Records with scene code
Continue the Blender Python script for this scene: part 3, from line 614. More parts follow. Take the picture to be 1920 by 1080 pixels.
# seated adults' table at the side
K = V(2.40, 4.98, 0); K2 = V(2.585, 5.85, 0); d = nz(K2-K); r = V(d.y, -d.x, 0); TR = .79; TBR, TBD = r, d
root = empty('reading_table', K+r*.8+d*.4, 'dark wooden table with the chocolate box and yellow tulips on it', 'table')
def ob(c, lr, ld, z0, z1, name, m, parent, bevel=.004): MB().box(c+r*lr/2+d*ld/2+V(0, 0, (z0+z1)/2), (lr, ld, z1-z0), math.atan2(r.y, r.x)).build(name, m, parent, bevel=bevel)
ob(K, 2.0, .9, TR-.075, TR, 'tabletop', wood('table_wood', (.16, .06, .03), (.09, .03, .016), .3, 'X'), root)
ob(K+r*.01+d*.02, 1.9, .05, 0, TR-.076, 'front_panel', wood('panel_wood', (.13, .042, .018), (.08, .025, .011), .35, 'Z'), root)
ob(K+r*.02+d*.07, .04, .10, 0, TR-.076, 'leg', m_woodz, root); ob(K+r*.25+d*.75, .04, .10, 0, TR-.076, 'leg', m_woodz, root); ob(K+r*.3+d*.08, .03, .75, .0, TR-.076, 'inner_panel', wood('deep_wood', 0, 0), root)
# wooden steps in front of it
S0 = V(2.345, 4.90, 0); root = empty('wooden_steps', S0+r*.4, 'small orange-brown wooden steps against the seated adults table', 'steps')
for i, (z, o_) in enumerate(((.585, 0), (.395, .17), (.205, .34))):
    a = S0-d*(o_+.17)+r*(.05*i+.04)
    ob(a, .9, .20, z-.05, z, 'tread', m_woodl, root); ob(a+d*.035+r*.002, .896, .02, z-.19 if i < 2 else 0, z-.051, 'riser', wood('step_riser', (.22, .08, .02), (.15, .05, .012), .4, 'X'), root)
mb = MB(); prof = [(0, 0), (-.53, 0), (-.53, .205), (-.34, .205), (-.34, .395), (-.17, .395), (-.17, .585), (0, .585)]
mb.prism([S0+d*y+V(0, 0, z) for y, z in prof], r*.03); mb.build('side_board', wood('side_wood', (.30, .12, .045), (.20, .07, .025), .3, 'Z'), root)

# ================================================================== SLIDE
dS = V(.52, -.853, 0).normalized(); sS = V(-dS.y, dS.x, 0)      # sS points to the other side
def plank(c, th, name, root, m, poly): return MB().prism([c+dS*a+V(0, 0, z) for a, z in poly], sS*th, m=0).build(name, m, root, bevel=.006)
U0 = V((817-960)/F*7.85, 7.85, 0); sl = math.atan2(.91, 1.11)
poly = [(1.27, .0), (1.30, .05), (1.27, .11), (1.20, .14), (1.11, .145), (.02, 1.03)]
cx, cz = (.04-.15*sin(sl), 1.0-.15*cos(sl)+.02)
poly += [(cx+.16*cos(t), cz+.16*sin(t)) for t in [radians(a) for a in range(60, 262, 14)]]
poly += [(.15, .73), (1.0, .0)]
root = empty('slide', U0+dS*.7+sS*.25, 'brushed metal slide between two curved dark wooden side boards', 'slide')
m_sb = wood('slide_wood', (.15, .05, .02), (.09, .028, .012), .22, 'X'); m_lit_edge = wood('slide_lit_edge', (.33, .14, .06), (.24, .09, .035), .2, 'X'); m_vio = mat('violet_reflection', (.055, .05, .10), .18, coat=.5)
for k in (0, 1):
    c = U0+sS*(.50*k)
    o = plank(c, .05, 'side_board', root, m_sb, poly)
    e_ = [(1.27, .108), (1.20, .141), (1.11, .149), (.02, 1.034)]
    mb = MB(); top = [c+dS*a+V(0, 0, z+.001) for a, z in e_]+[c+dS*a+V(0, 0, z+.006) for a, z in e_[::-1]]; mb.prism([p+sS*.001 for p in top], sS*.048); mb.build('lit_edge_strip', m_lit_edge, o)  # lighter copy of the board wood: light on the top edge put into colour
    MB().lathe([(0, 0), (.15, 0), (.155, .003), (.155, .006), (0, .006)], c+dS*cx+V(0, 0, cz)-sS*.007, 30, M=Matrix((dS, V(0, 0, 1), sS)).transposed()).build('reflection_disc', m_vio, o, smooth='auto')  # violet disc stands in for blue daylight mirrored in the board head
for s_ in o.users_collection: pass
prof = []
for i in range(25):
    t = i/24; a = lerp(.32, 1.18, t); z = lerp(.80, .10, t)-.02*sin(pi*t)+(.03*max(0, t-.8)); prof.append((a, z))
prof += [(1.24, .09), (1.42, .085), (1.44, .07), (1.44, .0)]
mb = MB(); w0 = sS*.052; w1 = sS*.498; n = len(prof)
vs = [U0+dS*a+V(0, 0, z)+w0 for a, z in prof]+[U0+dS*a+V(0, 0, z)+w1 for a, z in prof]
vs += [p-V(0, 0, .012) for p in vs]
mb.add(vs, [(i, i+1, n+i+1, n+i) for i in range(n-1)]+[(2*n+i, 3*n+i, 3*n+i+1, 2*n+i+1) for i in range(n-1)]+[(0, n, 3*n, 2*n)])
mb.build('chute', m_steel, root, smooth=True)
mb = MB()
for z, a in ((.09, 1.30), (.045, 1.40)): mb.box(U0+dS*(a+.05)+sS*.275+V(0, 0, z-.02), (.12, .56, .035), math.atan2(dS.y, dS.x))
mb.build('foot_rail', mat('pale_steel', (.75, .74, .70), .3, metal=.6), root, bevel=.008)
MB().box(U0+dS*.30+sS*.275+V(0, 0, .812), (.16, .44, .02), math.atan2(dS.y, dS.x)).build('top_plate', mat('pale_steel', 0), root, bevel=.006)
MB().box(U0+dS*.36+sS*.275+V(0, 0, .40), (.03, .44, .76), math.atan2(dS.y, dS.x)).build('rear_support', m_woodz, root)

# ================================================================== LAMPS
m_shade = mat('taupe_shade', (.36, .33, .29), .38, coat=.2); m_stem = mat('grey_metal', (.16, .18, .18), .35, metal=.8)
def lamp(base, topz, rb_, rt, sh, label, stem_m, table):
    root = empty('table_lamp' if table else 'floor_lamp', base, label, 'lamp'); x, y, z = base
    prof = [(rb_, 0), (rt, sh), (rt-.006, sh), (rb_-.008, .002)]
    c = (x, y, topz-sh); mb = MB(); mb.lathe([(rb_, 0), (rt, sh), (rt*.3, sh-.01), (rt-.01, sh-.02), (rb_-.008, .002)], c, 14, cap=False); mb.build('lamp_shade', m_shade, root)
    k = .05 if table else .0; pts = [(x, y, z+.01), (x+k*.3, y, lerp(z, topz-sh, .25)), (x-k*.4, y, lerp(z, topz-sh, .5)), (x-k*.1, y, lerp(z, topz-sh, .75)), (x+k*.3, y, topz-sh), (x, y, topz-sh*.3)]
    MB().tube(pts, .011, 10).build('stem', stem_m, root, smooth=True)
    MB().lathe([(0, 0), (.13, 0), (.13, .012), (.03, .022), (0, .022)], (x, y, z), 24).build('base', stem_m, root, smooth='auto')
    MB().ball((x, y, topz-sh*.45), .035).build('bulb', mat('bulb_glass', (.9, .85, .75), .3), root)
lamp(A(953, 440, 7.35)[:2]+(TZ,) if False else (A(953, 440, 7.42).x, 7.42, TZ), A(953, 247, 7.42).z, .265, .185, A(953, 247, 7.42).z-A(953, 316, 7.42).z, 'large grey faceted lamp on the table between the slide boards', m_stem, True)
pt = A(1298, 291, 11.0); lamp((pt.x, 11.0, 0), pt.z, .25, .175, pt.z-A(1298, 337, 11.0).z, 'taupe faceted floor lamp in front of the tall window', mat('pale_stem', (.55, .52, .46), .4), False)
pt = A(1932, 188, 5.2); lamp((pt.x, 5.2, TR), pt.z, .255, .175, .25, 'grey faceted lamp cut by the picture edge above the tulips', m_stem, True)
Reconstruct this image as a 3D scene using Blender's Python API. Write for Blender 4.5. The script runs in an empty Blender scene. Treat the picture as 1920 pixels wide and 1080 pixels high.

Work to complete - Beginning at the top of the data, please return every line until and including the line containing "mb.prism([S0+d*y+V(0, 0, z)", copied exactly, and nothing past it.

Response for this exercise -
Continue the Blender Python script for this scene: part 3, from line 614. More parts follow. Take the picture to be 1920 by 1080 pixels.
# seated adults' table at the side
K = V(2.40, 4.98, 0); K2 = V(2.585, 5.85, 0); d = nz(K2-K); r = V(d.y, -d.x, 0); TR = .79; TBR, TBD = r, d
root = empty('reading_table', K+r*.8+d*.4, 'dark wooden table with the chocolate box and yellow tulips on it', 'table')
def ob(c, lr, ld, z0, z1, name, m, parent, bevel=.004): MB().box(c+r*lr/2+d*ld/2+V(0, 0, (z0+z1)/2), (lr, ld, z1-z0), math.atan2(r.y, r.x)).build(name, m, parent, bevel=bevel)
ob(K, 2.0, .9, TR-.075, TR, 'tabletop', wood('table_wood', (.16, .06, .03), (.09, .03, .016), .3, 'X'), root)
ob(K+r*.01+d*.02, 1.9, .05, 0, TR-.076, 'front_panel', wood('panel_wood', (.13, .042, .018), (.08, .025, .011), .35, 'Z'), root)
ob(K+r*.02+d*.07, .04, .10, 0, TR-.076, 'leg', m_woodz, root); ob(K+r*.25+d*.75, .04, .10, 0, TR-.076, 'leg', m_woodz, root); ob(K+r*.3+d*.08, .03, .75, .0, TR-.076, 'inner_panel', wood('deep_wood', 0, 0), root)
# wooden steps in front of it
S0 = V(2.345, 4.90, 0); root = empty('wooden_steps', S0+r*.4, 'small orange-brown wooden steps against the seated adults table', 'steps')
for i, (z, o_) in enumerate(((.585, 0), (.395, .17), (.205, .34))):
    a = S0-d*(o_+.17)+r*(.05*i+.04)
    ob(a, .9, .20, z-.05, z, 'tread', m_woodl, root); ob(a+d*.035+r*.002, .896, .02, z-.19 if i < 2 else 0, z-.051, 'riser', wood('step_riser', (.22, .08, .02), (.15, .05, .012), .4, 'X'), root)
mb = MB(); prof = [(0, 0), (-.53, 0), (-.53, .205), (-.34, .205), (-.34, .395), (-.17, .395), (-.17, .585), (0, .585)]
mb.prism([S0+d*y+V(0, 0, z) for y, z in prof], r*.03); mb.build('side_board', wood('side_wood', (.30, .12, .045), (.20, .07, .025), .3, 'Z'), root)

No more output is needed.